Droni, missili ipersonici, sistemi di sorveglianza elettronica, gingilli hi-tech commerciali trasformati in armi dai terroristi... Si riflette sempre sul lato ipertecnologico dei conflitti, simmetrici o asimmetrici che siano. Poi la guerra “vera” riporta in primo piano il più vecchio degli strumenti del conflitto: l’assedio. Proprio come quello che sta andando in scena a Gaza e rischia di trasformarsi, oltre che in un disastro umanitario, nella miccia che può incendiare tutto il Medio oriente. Del ritorno dell’assedio abbiamo parlato con Marco Mondini che insegna History of conflicts e Storia contemporanea; tra qualche mese pubblicherà Il ritorno della guerra con Il Mulino, casa editrice per cui ha pubblicato tra gli altri titoli La guerra italiana e Tutti giovani sui vent’anni.
Professor Mondini l’assedio di Gaza ha fatto tornare a parlare di una modalità di guerra antichissima. Mentre sino a poco fa parlavamo di missili ipersonici... «L’assedio non è mai sparito dalle guerre. Dal punto di vista delle persone questo può sembrare un balzo all’indietro. Negli ultimi anni sono circolati anche lavori teorici, potrei ricordareWaging War Without Warriors? TheChanging Culture of Military Conflict di Christopher Coker, che preconizzavano la guerra confinata in uno scontro tra macchine, al massimo allargato a reparti militari super professionalizzati. Questo avrebbe evitato scontri di massa e una componente tipica della guerra, ovvero le battaglie urbane. Che partono spesso con un assedio e poi finiscono in un conflitto casa per casa».
E invece nella pratica?
«Nella pratica abbiamo avuto l’assedio di Sarajevo, l’assedio di Kobane, gli scontri casa per casa nelle città ucraine e adesso i kibbutz invasi e ora la morsa attorno a Gaza. Era un assunto totalmente ottimistico e nato in un Occidente che, secondo me, nella sua demilitarizzazione culturale non voleva vedere il lato più brutale dei conflitti. Le guerre ossidionali e di trincea sono rimaste. Ora riapriamo gli occhi...».

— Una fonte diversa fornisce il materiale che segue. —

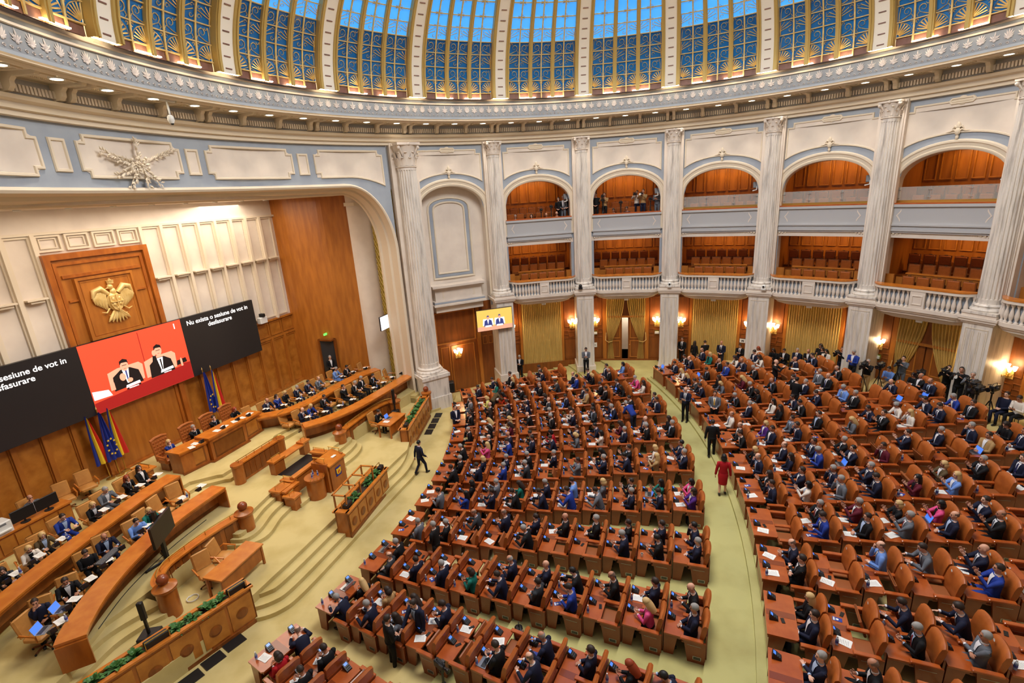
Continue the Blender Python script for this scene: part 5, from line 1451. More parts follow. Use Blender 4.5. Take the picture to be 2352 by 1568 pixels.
mb = MB(SF); mb.prism([(18.2, -0.62), (18.2, 1.40), (18.4, 1.44), (18.5, 2.52), (18.8, 2.5), (18.8, -1.7), (18.55, -1.8), (18.38, -0.66)], 0.45, 0.66); mb.obj('plinth', 'wood_dark', pd)
# ------------------------------------------------------------ balustrades, newels, parapets
def rail_tube(mb, pts, z, r=0.022, m=0): mb.tube([S(a, b, z) for a, b in pts], r, 6, m)
def balustrade(label, pts, zb, zt, inner, outer):
    o = thing('balustrade', label, 'balustrade')
    fr = resamp(pts, 8)
    mb = MB(SF); thick(mb, offs(fr, -0.06), 0.12, zb, zt); mb.obj('parapet_panel', 'wood_stage', o)
    mb = MB(SF); thick(mb, offs(fr, -0.17), 0.34, zt, zt+0.06); mb.obj('cap_rail', 'wood_top', o)
    for i in range(0, len(fr)-1, 3):
        mb = MB(SF); a, b = fr[i], fr[min(len(fr)-1, i+2)]; thick(mb, offs([a, b], -0.075), 0.15, zb+0.1, zt-0.12); mb.obj('panel', 'wood_dark', o)
    mb = MB(); rail_tube(mb, fr[2:-2], zt+0.20); mb.obj('brass_rail', 'brass', o)
    for i in range(3, len(fr)-2, max(3, (len(fr)-5)//6)):
        mb = MB(); a = fr[i]; mb.tube([S(a[0], a[1], zt+0.05), S(a[0], a[1], zt+0.20)], 0.014, 5); mb.obj('rail_post', 'brass', o)
    for (s, t), z0 in ((inner, zb), (outer, zb)):
        mb = MB(); mb.lathe([(0.27, z0), (0.27, zt-0.02), (0.30, zt), (0.33, zt+0.05), (0.33, zt+0.10), (0.22, zt+0.14), (0.16, zt+0.18), (0.10, zt+0.2)], 16, tuple(S(s, t, 0))); nw = mb.obj('newel_post', 'wood_stage', o, 0.5)
        mb = MB(); mb.ball(tuple(S(s, t, zt+0.33)), 0.165, 14, 10); mb.obj('newel_ball', 'wood_desk', nw, 3)
    return o
balustrade('curved wooden balustrade with brass rail behind the empty near table', [(13.82, -3.4), (14.0, -4.5), (14.02, -5.5), (13.95, -6.15), (13.6, -6.65), (13.2, -6.8)], -0.3, 0.62, (13.72, -3.3), (13.05, -6.82))
balustrade('curved wooden balustrade with brass rail behind the far table', [(14.4, 3.2), (14.45, 4.9), (14.3, 6.26), (14.05, 6.8), (13.7, 6.95)], -0.3, 0.62, (14.35, 3.0), (13.72, 6.9))
pp = thing('parapet_rail', 'wooden parapet with round ends and brass rail below the high desk', 'parapet')
mb = MB(SF); mb.box(16.05, 16.2, -1.1, 0.95, 0.3, 1.10); mb.obj('parapet_panel', 'wood_stage', pp)
mb = MB(SF); mb.box(15.98, 16.27, -1.3, 1.15, 1.10, 1.16); mb.obj('cap_rail', 'wood_top', pp)
for t in (-1.25, 1.08):
    mb = MB(); mb.lathe([(0.22, 0.3), (0.22, 1.06), (0.25, 1.10), (0.25, 1.17), (0, 1.17)], 14, tuple(S(16.12, t, 0))); mb.obj('end_post', 'wood_stage', pp, 0.5)
for i in range(7):
    mb = MB(SF); mb.box(16.03, 16.05, -1.0+i*0.28, -0.76+i*0.28, 0.42, 1.04); mb.obj('panel', 'wood_dark', pp)
mb = MB(); rail_tube(mb, [(16.12, -1.25), (16.12, 1.05), (16.0, 1.15)], 1.30); mb.obj('brass_rail', 'brass', pp)
for i in range(6):
    mb = MB(); mb.tube([S(16.12, -1.15+i*0.42, 1.15), S(16.12, -1.15+i*0.42, 1.30)], 0.013, 5); mb.obj('rail_post', 'brass', pp)
pp2 = thing('parapet_rail', 'short wooden parapet with brass rail beside the steps near the flags', 'parapet')
mb = MB(SF); mb.box(19.2, 19.9, -2.75, -2.5, 0.45, 1.30); mb.obj('parapet_panel', 'wood_stage', pp2)
mb = MB(SF); mb.box(19.1, 20.0, -2.85, -2.40, 1.30, 1.36); mb.obj('cap_rail', 'wood_top', pp2)
mb = MB(); rail_tube(mb, [(19.2, -2.6), (19.9, -2.6)], 1.5); mb.tube([S(19.25, -2.6, 1.35), S(19.25, -2.6, 1.5)], 0.013, 5); mb.tube([S(19.85, -2.6, 1.35), S(19.85, -2.6, 1.5)], 0.013, 5); mb.obj('brass_rail', 'brass', pp2)
# ------------------------------------------------------------ lectern and the stenographers' enclosure
le = thing('lectern', 'wooden speaker lectern with rounded bottle stand and blue coat of arms', 'lectern')
mb = MB(SF); mb.prism([(12.45, -0.12), (12.45, 0.78), (12.95, 0.78), (12.95, -0.12)], -0.3, 0.86); mb.obj('lectern_body', 'wood_stage', le)
mb = MB(SF); mb.add([(12.38, -0.2, 0.86), (12.38, 0.86, 0.86), (13.05, 0.86, 1.06), (13.05, -0.2, 1.06), (12.38, -0.2, 0.92), (12.38, 0.86, 0.92), (13.05, 0.86, 1.12), (13.05, -0.2, 1.12)], [(3, 2, 1, 0), (4, 5, 6, 7), (0, 1, 5, 4), (1, 2, 6, 5), (2, 3, 7, 6), (3, 0, 4, 7)]); mb.obj('lectern_top', 'wood_top', le)
for t in (-0.2, 0.8):
    mb = MB(SF); mb.box(12.5, 13.25, t-0.04, t+0.06, -0.3, 1.0); mb.obj('side_panel', 'wood_stage', le)
mb = MB(); mb.lathe([(0.36, -0.3), (0.36, 0.52), (0.40, 0.56), (0.40, 0.62), (0, 0.62)], 18, tuple(S(12.9, -0.55, 0))); mb.obj('bottle_stand', 'wood_stage', le, 0.5)
mb = MB()
for i in range(9):
    a = rad(70)+pi*0.6+i*0.35; q = S(12.9, -0.55, 0.62); mb.tube([(q.x+0.37*cos(a), q.y+0.37*sin(a), 0.62), (q.x+0.37*cos(a), q.y+0.37*sin(a), 0.70)], 0.012, 5)
tag(mb.obj('stand_gallery', 'brass', le), kind='stuff')
mb = MB(SF); mb.prism([(12.445, 0.18), (12.445, 0.50), (12.43, 0.50), (12.43, 0.18)], 0.22, 0.62); ar = mb.obj('coat_of_arms', 'flag_blue', le)
mb = MB(SF); mb.box(12.415, 12.43, 0.25, 0.43, 0.30, 0.54); mb.box(12.41, 12.43, 0.21, 0.25, 0.36, 0.56); mb.box(12.41, 12.43, 0.43, 0.47, 0.36, 0.56); mb.obj('eagle_charge', 'flag_yellow', ar)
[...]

C’è una componente psicologica in tutte le guerre. Ma l’assedio crea una situazione molto particolare.
«Il ricorso allo strangolamento delle forniture che vediamo è l’assenza di ogni assedio. L’assalto all’area urbana è una delle cose più tremende e dispendiose che un esercito possa dover affrontare. Ogni casa è una potenziale trappola. La prima strategia è indebolire il nemico. Non sono nella testa degli ufficiali superiori israeliani ma ovviamente sanno a cosa vanno incontro. Qui si intreccia una situazione a metà tra l’assedio di Leningrado e una prospettiva simile alla battaglia urbana di Stalingrado...».
In questo caso c’è anche la questione dei civili.
«Negli assedi moderni c’è una grande questione mediatica. Ovviamente Israele deve abbassare al massimo il numero dei danni collaterali. Sarebbe un terribile boomerang per un Paese che in questo momento, visto la spietatezza dell’attacco di Hamas, gode di un buon appoggio internazionale. Ovviamente ad Hamas fa assolutamente comodo il contrario...».
Conta quasi più questo versante che quello che accade sul terreno... «Guardiamo il caso di Mariupol’: la resistenza, soprattutto nella fase finale, non aveva un reale impatto militare. Ma aveva un enorme significato per il morale degli Ucraini. Negli assedi moderni, le battaglie urbane degli ultimi 15 anni sono sempre uscite dall’ambito operativo per entrare in quello psicologico».
D’altronde anche l’attacco di Hamas aveva più quella finalità che quella operativa...
«Infatti mi verrebbe da paragonarlo più all’offensiva del Têt durante la guerra del Vietnam che all’attacco alle Torri gemelle come hanno fatto molti.